#### TASK DESCRIPTION:
In the material below, identify each line bearing the word "picture". Reproduce those lines.

+++

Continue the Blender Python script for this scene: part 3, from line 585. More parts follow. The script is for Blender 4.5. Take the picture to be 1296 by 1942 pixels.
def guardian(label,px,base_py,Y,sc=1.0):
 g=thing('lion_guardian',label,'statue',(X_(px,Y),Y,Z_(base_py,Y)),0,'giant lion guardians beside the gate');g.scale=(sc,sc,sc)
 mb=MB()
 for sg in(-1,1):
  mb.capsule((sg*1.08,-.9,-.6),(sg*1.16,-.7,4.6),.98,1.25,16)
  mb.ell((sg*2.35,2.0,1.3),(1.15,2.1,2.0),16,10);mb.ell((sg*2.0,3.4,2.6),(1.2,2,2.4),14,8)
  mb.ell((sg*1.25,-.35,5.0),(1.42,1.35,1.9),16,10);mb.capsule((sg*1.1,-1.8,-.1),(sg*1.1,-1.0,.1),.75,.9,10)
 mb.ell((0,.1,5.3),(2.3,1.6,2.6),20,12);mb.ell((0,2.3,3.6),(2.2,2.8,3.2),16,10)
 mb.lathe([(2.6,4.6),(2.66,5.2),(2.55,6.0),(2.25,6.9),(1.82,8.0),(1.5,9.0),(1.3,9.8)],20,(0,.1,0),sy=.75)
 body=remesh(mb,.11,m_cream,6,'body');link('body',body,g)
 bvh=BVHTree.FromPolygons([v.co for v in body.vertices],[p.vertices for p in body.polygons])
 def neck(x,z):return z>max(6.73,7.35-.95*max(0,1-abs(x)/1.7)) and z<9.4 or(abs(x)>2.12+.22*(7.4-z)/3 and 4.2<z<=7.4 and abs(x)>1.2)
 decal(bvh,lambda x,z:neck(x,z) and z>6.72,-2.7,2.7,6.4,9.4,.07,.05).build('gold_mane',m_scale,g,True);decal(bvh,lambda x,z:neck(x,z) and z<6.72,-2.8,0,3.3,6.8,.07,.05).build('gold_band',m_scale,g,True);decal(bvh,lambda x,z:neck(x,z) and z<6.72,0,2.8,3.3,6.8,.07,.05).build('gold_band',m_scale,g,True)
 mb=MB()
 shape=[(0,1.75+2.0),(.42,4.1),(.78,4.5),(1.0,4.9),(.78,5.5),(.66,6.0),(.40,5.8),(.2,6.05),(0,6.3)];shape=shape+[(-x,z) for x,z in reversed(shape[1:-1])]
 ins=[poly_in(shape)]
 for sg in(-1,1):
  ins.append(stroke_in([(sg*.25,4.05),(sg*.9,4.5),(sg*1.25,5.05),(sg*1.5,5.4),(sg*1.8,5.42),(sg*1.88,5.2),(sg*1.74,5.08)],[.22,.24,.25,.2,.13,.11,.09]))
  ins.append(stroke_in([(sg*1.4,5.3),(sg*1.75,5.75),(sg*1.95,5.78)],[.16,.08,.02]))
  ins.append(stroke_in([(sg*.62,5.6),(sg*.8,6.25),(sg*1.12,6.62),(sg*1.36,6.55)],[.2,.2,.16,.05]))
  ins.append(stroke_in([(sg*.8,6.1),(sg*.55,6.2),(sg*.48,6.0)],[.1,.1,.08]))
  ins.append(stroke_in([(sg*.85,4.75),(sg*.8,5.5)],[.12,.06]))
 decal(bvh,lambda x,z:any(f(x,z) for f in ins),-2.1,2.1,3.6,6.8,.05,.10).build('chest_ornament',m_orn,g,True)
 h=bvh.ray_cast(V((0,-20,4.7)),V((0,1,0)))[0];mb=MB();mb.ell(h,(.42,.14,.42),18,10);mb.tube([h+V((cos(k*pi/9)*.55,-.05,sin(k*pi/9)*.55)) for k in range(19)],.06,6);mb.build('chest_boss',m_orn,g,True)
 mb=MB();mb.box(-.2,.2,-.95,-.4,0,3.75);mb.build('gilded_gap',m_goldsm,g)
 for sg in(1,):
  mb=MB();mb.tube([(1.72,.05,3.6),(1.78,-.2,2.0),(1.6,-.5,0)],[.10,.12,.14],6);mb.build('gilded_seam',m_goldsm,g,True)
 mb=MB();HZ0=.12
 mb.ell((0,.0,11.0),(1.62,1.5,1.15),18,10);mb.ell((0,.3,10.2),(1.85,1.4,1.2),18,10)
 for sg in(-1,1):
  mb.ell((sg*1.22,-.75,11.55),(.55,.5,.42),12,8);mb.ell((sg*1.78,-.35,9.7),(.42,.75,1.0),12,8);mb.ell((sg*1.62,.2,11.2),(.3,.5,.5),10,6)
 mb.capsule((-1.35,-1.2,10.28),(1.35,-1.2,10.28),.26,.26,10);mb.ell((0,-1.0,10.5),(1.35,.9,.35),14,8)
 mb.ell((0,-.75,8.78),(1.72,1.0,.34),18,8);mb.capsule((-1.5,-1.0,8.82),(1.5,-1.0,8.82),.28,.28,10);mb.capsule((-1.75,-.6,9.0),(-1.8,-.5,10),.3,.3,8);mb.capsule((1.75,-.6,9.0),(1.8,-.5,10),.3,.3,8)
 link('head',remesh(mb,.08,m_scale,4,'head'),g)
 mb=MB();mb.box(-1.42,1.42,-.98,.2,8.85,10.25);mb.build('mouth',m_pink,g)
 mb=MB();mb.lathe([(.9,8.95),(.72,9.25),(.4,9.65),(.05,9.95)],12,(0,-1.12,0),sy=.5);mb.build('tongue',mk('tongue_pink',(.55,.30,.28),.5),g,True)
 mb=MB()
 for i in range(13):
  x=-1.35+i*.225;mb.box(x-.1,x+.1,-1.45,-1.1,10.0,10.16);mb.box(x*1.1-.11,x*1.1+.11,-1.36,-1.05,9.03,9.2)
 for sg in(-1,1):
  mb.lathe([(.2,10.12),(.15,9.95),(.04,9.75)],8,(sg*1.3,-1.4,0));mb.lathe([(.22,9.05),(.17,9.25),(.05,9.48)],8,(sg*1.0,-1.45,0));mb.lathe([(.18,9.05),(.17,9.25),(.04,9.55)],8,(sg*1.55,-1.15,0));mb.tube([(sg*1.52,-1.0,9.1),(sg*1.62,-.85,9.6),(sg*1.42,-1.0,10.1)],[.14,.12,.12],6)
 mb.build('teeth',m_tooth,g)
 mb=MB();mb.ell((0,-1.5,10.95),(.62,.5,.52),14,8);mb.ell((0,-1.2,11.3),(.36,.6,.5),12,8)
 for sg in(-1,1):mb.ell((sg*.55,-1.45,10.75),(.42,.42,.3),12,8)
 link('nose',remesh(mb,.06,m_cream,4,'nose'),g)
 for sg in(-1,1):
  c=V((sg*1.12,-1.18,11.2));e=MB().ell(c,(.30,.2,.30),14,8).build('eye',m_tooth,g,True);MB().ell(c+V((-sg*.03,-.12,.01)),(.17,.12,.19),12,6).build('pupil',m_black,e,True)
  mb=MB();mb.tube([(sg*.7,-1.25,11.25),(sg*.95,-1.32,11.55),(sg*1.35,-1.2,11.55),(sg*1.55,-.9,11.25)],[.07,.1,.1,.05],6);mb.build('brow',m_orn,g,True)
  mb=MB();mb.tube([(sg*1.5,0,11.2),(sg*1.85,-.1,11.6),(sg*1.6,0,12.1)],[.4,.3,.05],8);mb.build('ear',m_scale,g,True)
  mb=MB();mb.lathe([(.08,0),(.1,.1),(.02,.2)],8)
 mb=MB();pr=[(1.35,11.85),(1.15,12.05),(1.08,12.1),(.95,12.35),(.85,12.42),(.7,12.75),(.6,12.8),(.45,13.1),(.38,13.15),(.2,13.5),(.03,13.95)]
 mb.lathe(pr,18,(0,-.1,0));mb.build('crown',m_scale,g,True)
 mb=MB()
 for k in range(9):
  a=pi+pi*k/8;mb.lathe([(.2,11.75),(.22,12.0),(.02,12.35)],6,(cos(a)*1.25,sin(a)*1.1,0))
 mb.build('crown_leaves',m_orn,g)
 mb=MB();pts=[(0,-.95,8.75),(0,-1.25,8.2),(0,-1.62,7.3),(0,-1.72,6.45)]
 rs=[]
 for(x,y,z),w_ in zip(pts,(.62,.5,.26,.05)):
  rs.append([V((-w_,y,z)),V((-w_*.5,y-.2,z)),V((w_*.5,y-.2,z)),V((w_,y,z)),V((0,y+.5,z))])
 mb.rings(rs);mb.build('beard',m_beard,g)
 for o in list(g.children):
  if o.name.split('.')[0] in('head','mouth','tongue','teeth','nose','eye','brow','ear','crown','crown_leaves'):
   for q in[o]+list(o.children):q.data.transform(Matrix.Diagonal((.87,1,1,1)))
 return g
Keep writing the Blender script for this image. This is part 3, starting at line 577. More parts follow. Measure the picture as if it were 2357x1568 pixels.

+++

#### WRITTEN RESPONSE:
Continue the Blender Python script for this scene: part 3, from line 585. More parts follow. The script is for Blender 4.5. Take the picture to be 1296 by 1942 pixels.
Keep writing the Blender script for this image. This is part 3, starting at line 577. More parts follow. Measure the picture as if it were 2357x1568 pixels.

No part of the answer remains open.